The cases on the state board’s agenda include:
• Montravias King, an Elizabeth City State University student disqualified from seeking a city council seat, is fighting a ruling by the Republican-controlled Pasquotank County Board of Elections. In an August decision, the eastern North Carolina county’s board upheld a challenge by Richard “Pete” Gilbert, the county’s Republican Party chairman, claiming King could not use his on-campus dorm address to establish residency in a county where he had been registered to vote for four years.
Clare Barnett, the attorney from the Durham-based Southern Coalition for Social Justice representing King, argues that there is a long-established right of college students to vote in their college communities. Under equal protection principles of the Constitution, Barnett argues, college students cannot be treated differently from other voters.

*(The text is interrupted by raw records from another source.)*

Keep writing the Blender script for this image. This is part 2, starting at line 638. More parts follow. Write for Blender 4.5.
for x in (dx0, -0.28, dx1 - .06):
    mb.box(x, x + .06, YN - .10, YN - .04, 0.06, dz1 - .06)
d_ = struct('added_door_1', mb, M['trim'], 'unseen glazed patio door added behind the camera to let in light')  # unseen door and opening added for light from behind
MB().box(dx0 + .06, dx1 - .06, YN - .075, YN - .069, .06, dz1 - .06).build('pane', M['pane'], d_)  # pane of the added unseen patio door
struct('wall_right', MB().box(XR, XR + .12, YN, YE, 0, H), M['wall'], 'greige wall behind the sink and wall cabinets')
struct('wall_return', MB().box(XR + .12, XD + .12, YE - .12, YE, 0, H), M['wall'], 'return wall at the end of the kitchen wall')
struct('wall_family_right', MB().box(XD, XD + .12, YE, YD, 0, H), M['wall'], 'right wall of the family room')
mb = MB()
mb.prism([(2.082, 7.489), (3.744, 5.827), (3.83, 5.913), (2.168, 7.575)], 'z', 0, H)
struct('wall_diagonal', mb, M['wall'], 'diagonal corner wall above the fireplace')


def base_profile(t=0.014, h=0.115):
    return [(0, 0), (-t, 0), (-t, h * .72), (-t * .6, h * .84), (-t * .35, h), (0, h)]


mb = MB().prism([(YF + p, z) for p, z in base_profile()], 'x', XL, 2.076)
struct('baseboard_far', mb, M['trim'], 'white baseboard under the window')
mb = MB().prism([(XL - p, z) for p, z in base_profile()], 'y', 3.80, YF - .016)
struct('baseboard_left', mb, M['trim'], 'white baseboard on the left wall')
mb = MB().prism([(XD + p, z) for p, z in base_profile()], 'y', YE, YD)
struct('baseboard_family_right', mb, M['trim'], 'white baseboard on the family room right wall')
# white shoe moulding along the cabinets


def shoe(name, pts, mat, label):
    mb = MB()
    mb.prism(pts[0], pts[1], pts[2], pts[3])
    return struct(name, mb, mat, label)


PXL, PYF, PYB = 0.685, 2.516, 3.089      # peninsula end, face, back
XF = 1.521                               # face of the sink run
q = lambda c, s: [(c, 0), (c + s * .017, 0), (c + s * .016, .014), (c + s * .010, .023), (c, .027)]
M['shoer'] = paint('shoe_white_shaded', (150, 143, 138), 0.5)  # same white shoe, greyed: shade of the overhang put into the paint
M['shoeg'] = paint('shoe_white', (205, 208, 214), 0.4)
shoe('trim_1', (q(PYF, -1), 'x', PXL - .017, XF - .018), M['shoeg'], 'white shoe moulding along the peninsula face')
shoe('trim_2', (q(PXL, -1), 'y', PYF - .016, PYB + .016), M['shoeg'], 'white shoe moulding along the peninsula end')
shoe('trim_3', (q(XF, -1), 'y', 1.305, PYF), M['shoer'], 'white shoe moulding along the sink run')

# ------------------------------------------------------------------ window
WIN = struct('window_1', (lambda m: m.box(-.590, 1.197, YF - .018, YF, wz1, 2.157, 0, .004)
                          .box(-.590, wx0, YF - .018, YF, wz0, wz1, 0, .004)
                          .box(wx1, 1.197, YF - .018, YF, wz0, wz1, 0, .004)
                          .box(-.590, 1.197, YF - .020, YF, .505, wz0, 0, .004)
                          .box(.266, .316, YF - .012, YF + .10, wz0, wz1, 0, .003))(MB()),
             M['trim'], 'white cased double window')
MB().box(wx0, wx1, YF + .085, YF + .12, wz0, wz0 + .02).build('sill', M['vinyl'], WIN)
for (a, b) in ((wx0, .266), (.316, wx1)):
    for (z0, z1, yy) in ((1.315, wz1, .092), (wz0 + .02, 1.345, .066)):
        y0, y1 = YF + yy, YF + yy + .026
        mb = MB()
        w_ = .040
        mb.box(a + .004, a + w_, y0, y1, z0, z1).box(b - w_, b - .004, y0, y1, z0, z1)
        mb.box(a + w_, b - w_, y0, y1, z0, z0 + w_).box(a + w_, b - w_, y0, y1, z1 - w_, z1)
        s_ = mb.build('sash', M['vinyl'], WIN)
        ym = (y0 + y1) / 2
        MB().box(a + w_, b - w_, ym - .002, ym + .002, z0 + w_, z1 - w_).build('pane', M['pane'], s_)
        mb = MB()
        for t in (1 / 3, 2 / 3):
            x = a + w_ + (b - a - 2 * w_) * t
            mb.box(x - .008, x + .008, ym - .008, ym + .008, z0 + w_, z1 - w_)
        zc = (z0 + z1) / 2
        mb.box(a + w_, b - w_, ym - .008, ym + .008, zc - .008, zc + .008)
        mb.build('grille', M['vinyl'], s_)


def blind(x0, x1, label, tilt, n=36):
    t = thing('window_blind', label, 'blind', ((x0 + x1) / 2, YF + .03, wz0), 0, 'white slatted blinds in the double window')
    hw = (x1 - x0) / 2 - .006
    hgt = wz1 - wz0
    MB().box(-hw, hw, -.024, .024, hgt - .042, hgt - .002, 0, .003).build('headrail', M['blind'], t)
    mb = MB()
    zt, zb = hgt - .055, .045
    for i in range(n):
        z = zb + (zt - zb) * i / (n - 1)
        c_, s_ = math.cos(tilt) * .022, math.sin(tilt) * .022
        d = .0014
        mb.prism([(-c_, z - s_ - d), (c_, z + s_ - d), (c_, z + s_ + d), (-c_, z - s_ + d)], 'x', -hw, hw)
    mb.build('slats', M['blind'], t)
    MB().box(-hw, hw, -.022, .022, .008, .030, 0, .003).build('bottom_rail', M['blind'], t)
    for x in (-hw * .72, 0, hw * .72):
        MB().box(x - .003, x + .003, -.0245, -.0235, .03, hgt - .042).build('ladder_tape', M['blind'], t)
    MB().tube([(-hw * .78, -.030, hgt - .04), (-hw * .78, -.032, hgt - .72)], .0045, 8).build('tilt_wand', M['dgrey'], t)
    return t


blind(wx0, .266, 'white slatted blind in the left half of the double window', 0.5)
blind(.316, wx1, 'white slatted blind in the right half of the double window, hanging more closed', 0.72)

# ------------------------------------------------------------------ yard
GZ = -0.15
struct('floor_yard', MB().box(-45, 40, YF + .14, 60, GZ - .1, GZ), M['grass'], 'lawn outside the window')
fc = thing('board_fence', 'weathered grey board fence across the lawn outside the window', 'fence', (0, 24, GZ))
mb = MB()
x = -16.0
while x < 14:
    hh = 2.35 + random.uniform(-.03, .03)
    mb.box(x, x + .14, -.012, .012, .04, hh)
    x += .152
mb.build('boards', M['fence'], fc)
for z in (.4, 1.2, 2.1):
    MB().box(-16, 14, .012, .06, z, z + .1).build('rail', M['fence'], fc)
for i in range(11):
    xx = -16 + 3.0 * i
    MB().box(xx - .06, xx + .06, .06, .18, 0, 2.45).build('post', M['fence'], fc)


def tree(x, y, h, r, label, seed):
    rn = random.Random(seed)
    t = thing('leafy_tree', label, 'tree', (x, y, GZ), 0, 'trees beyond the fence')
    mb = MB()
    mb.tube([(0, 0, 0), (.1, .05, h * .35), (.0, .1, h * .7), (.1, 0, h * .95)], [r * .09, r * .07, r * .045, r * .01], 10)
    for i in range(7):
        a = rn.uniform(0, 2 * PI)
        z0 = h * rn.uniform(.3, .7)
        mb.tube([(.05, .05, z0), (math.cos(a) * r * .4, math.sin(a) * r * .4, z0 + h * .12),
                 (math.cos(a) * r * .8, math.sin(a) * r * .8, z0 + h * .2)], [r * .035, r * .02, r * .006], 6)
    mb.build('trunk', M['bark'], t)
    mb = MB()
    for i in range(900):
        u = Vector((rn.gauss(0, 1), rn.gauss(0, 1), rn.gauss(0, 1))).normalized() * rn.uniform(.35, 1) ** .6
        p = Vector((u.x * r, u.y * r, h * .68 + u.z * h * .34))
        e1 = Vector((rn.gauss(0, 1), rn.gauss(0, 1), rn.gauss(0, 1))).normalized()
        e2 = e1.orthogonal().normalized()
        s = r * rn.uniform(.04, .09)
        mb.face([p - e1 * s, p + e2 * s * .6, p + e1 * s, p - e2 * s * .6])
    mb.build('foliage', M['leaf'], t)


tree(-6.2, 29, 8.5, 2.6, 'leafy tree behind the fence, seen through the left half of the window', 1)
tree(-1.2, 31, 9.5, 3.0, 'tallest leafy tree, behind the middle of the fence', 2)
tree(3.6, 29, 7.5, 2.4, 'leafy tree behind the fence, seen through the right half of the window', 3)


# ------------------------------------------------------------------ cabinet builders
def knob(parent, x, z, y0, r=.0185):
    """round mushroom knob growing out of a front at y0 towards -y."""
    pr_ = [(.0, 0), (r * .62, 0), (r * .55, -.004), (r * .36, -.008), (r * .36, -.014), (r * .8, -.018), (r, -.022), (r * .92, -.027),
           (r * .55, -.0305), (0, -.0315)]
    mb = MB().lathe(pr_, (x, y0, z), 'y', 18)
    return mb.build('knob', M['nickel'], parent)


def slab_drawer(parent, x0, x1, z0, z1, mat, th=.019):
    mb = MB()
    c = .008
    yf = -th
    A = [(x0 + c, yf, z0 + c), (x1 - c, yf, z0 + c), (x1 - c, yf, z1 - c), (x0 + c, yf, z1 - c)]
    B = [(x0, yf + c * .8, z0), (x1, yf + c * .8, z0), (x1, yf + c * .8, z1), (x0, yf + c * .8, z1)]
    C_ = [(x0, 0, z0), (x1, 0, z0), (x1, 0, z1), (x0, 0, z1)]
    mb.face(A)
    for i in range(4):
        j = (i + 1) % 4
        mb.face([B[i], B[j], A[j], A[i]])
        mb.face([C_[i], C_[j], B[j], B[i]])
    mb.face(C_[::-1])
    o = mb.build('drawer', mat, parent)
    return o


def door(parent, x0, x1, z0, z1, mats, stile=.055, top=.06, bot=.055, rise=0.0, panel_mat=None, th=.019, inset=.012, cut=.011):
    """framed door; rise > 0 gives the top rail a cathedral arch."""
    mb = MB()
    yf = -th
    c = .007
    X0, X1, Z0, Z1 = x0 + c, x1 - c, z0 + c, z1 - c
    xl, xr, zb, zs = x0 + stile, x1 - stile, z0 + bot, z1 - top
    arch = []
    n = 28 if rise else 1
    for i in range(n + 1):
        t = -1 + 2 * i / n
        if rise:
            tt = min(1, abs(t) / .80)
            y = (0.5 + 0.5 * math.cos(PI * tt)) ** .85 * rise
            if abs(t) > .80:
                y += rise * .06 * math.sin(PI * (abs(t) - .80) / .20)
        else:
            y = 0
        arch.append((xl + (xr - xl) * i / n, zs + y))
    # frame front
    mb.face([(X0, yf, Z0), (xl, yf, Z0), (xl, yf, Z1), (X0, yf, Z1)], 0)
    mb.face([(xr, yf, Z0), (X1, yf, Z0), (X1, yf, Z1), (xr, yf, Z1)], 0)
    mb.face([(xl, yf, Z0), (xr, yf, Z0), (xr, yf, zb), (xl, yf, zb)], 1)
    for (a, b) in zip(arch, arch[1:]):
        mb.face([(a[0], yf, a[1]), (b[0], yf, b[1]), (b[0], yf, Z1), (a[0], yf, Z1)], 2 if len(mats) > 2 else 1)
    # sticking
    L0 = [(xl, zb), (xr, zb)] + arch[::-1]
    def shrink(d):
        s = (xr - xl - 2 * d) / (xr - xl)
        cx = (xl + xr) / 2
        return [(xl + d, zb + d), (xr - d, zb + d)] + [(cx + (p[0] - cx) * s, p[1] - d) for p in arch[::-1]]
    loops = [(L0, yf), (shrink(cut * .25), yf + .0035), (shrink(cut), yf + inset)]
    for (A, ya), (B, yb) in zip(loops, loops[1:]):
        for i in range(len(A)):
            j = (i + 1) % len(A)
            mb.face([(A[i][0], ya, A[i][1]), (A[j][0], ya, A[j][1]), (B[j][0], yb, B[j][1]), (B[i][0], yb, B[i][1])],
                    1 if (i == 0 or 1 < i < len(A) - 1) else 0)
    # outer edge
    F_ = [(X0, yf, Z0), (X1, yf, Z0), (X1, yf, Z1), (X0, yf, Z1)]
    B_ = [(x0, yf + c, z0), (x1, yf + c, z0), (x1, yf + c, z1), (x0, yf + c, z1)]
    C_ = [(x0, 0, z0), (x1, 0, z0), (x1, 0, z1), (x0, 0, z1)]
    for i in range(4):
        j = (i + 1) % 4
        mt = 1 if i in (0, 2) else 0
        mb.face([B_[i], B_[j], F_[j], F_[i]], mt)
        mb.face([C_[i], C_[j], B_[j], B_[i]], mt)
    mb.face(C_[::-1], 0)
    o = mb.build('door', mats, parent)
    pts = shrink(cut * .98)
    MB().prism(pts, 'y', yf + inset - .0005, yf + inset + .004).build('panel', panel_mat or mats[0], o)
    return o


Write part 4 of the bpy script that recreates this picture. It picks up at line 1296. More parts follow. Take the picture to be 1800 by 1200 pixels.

• The Watauga County Board of Elections in Boone voted to close an early voting and general election polling place at Appalachian State University. The county board, with Republicans in control, limited early voting to one site in Boone. The board also combined three precincts into one, creating the state’s third-largest voting precinct at a site that has only 35 parking spaces to accommodate the 9,300 voters. The site, according to students, is about a mile from campus on a road with no sidewalks.